The most physically demonstrative ball players turned out to be the best performers, the researchers discovered. And the effect wasn't only at the level of individual players. A team's late-season success could be clearly predicted by the amount and type of early-season physical contact within the group. Even after controlling for other factors, such as a player's status, the pre-season expectations of a team, or a team's margin of victory, more early-season signs of physical bonding between players spelled greater team performance later on.
So what's going on?
"Touch is a really good way to indicate who is on your side. We essentially distribute our neural processing of stress across other people," said University of Virginia research psychologist James Coan, who studies the effect of touch on the brain's response to stress and fear.
Being with someone you trust allows a person to "contract out" his or her stress management, Dr. Coan explained, and touch is simply a shortcut to communicating that trust.
In business, where to be successful you not only have to monitor the bottom line but also regulate your negative emotions and level of stress (all of which are executive tasks involving your pre-frontal cortex), any reliable sign of trust means that you don't have to monitor your environment as much, Dr. Coan said.
The result is you free up your pre-frontal cortex for problem solving, decision making, or creative tasks.
One might be tempted to conclude, then, that reaching out to touch someone leads to better performance and a more effective team. But there's a catch.
In correlational studies such as the one from the Berkeley team, which track the relationship between two factors, we don't really know what comes first. Is it talent and self-confidence that prompt a person to high-five his or her teammates? Or does the increased trust fostered by a group hug make it easier to co-operate, and then reach a common goal?

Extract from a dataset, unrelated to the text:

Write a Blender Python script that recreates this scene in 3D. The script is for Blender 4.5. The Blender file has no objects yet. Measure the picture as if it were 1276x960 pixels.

We don't really know. But it's safe to say that strong players tend to be more touchy-feely than weak ones. And groups that aren't afraid to use physical signals tend to be more cohesive.
"When people work together in close proximity, touch – with the caveat that the touch is comfortable for everyone involved – should improve team performance by building trust between co-workers," Dr. Kraus wrote in an e-mail.
So reach out and touch someone. Just keep it in the neutral zone so you score points, not a personal foul.